Tony Sproles wurde 2006 Opfer der Massenentlassungen bei Ford in Indiana. Sein Bruder arbeitete bereits als „Roughneck“ in Wyoming, als „Hartnacken“ also, wie die Anfänger und Handlanger im Bohrgeschäft heißen. So suchte auch Tony dort mit 36 eine neue Chance. Inzwischen ist er Ausbilder im Trainingszentrum und vermittelt den Neulingen, was sie erwartet: „Die härteste Arbeit, die ich je hatte“ und die beste Abnehmkur, „20 Kilo in sechs Wochen“, alles in freier Natur. „Wir brauchen selbstständige Menschen, die wissen, was sie mitnehmen müssen, wenn sie ein Ziel 80 Kilometer von der nächsten asphaltierten Straße ansteuern.“

Im Unterrichtsraum überwiegen die „Veteranen“, Heimkehrer aus Irak und Afghanistan Anfang bis Mitte 20, teils Milchgesichter, teils Bodybuildertypen, alle mit Tattoos. Die meisten sind verheiratet und haben Kinder, sie brauchen Geld. „Weniger gefährlich als in Falludscha, aber besser bezahlt“, ist die Erwartung von Bryan aus Colorado. Dan, 32, war Teppichleger in Montana. Seine Kinder werden ihm fehlen unter der Woche draußen auf dem Ölfeld, fürchtet er, aber dafür habe er danach eine Woche frei.

Auf dem weiten Gelände hinter dem Schulgebäude stehen zwei transportable Bohrplattformen. Eine Gruppe in Blaumännern und Bauhelmen lernt, wie man das Gerät zusammensetzt und zerlegt. Es bedarf kräftiger Arme, um die zwei schweren Stahlbacken um die Bohrstange zu schließen, aber „Muskeln allein reichen nicht“, ruft John Muse. Er verlagert sein Körpergewicht vom linken aufs rechte Bein, als seine behandschuhten Pranken die zwei schweren Metallteile mit lautem Klacken ineinanderschieben.

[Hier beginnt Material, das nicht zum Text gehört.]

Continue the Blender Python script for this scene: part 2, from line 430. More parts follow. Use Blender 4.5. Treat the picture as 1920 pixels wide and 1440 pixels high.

„Diese praktische Ausbildung gibt es nirgends sonst“, sagt Chris Corlis. Das kleine Bohrgerät koste 8000 Dollar pro Tag, das große 16 000. Dem Trainingszentrum stellen es die Ölfirmen kostenlos zur Verfügung. Sie sehen den Erfolg des Anlernprogramms. Früher haben sie in Boomzeiten ihre Rekrutierer abends durch die Kneipen geschickt und kräftige Männer mit Handgeldern angeworben. Doch von den Menschen, die sie auf der Straße anheuern, sind drei Viertel nach spätestens sechs Monaten wieder weg. Unter den Kursabsolventen ist es umgekehrt: Nach sechs Monaten sind 68 Prozent noch im Job.

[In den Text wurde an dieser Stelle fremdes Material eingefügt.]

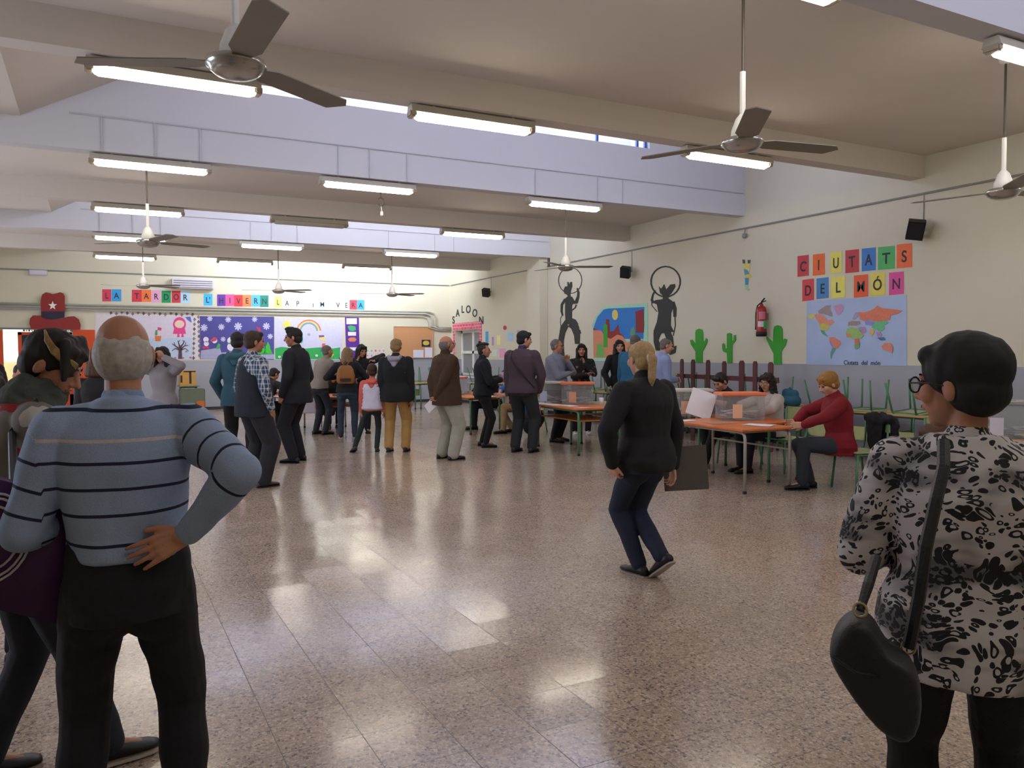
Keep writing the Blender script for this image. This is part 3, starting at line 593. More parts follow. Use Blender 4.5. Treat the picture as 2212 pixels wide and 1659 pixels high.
cowboy('left dark grey cowboy silhouette with lasso, behind the hanging fan', 1130, 560, 7.54,
  [[(735,600),(800,610),(835,670),(800,760),(800,960),(860,985),(905,1060),(700,1060),(690,900),(690,700),(640,720),(690,640)],
   [(690,990),(740,1095),(690,1200),(665,1330),(665,1440),(682,1580),(610,1570),(578,1440),(585,1280),(615,1100)],
   [(740,1095),(800,985),(870,1010),(915,1110),(930,1250),(925,1380),(850,1380),(835,1240),(790,1130)],
   [(735,600),(715,575),(680,560),(665,500),(690,445),(730,440),(725,370),(745,375),(755,420),(775,370),(800,370),(805,440),(785,500),(775,560),(775,610)]],
  [([(690,650),(635,740),(630,850),(650,920)],[40,40,34,26]),([(820,700),(870,700),(900,610),(905,540),(885,470)],[60,60,40,34,20]),([(800,830),(850,790),(870,740)],[16,18,20]),([(925,1150),(940,1210)],[14,20])],
  [([(770,555)]+[(770+190*math.sin(a), 345-215*math.cos(a)) for a in [2.85-k*.32 for k in range(18)]],12),([(640,915),(612,960),(612,1040),(618,1100)],8)])
cowboy('right dark grey cowboy silhouette swinging a lasso above its hat', 1300, 540, 4.424,
  [[(590,470),(650,470),(700,510),(665,600),(660,720),(690,780),(550,800),(500,770),(530,690),(545,600),(530,520),(480,500),(520,478)],
   [(640,745),(680,830),(690,920),(715,915),(705,985),(650,1003),(640,900),(610,820),(590,765)],
   [(500,770),(530,690),(600,720),(585,770),(560,820),(545,860),(555,900),(560,960),(520,960),(500,880),(498,800)],
   [(585,475),(590,440),(560,410),(550,350),(570,375),(598,328),(618,380),(660,330),(700,325),(705,350),(670,410),(640,440),(640,480)]],
  [([(675,500),(700,560),(700,640)],[44,34,26]),([(500,500),(480,480),(490,430),(512,385)],[30,22,16,12])],
  [([(612+140*math.sin(a), 303-145*math.cos(a)) for a in [k*2*pi/22 for k in range(23)]],14),([(700,630),(705,720),(685,820)],8),([(478,470),(480,530),(530,590)],7)])
# desert painting
t = thing('desert_painting', 'desert painting with blue sky, yellow sun, red rocks and green cactus, peeling at its left', 'painting', wp('R',1340,715))
dz = lambda l: [(1300+x/4.424, 540+y/4.424) for x, y in l]
onthing(t, 'backing', 'R', dz([(-95,720),(-60,640),(0,560),(30,540),(440,505),(445,1060),(-80,1062),(-82,760)]), paper('a4dcc0'), .003, .003)
onthing(t, 'sky', 'R', dz([(-75,740),(-40,640),(20,570),(60,560),(410,545),(400,850),(200,850),(-70,850)]), paper('2a7cd0'), .007)
onthing(t, 'sun', 'R', dz(circ(130,620,28,50)), paper('e0d068'), .010)
redr = paper('8c2c2c')
onthing(t, 'rock', 'R', dz([(325,590),(400,565),(410,700),(405,790),(330,790)]), redr, .010)
onthing(t, 'rock', 'R', dz([(-78,745),(-20,770),(30,790),(45,660),(75,665),(85,780),(120,770),(160,710),(175,790),(215,820),(215,900),(-78,900)]), redr, .009)
onthing(t, 'sand', 'R', dz([(-78,765),(0,770),(40,830),(90,850),(150,810),(200,820),(240,880),(400,860),(410,1030),(-75,1030)]), paper('d88c6c'), .011)
onthing(t, 'cactus', 'R', dz([(20,930),(20,720),(40,700),(60,720),(60,930)]), paper('38a838'), .013)
onthing(t, 'bush', 'R', dz([(-50,1020),(-40,900),(0,890),(30,960),(30,1020)]), paper('70b45c'), .013)
onthing(t, 'bush', 'R', dz([(270,810),(285,750),(310,730),(325,780),(320,830)]), paper('5c9c8c'), .013)
# paper seahorse-like streamer
t = thing('paper_figure', 'small blue and yellow cut-paper figure hanging on the right wall between cowboy and letters', 'wall decoration', wp('R',1613,590))
sz = lambda l: [(1300+x/4.424, 540+y/4.424) for x, y in l]
for nm, p, c in (('ear',[(1345,90),(1370,95),(1372,130),(1350,130)],'5a5a60'),('ear',[(1395,95),(1425,95),(1420,125),(1398,130)],'5a5a60'),('head',[(1340,150),(1365,130),(1420,135),(1415,200),(1390,215),(1365,180)],'e0d47a'),('belly',[(1360,180),(1395,190),(1410,230),(1370,240)],'5a9cc8'),('fin',[(1365,235),(1415,230),(1435,260),(1390,272)],'d8cc48'),('tail',[(1370,265),(1405,270),(1400,330),(1372,335)],'4a98c0'),('curl',[(1368,335),(1395,335),(1400,370),(1420,375),(1405,392),(1375,380)],'a0d0a8')): onthing(t, nm, 'R', sz(p), paper(c), .004+.001*len(nm)%.003, .002)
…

Disziplin, Disziplin, Disziplin, ist Chris Corlis’ Motto. In Umkehrung einer sonst in den USA üblichen Regel bläut er den Kursteilnehmern ein: „Bei uns kriegt KEINER eine zweite Chance.“ Wer zu spät kommt, fliegt. Wer im Unterricht eine SMS verschickt, fliegt. Wer beim obligatorischen Rauschgifttest auffällt, fliegt. Aber wer ein unentgeltliches Training im Wert von mehr als 2000 Dollar erhält, von dem dürfe man auch etwas verlangen, sagt er.

Und doch, 32 Jahre im Ölgeschäft, wie hält man das aus, trotz verlorener Gliedmaßen? John Muse lacht dröhnend: „Man muss seine Arbeit lieben, sonst geht es nicht.“ Ja, wenn man Liebe lehren könnte. Die John Muses werden wohl die Ausnahme in diesem Geschäft bleiben.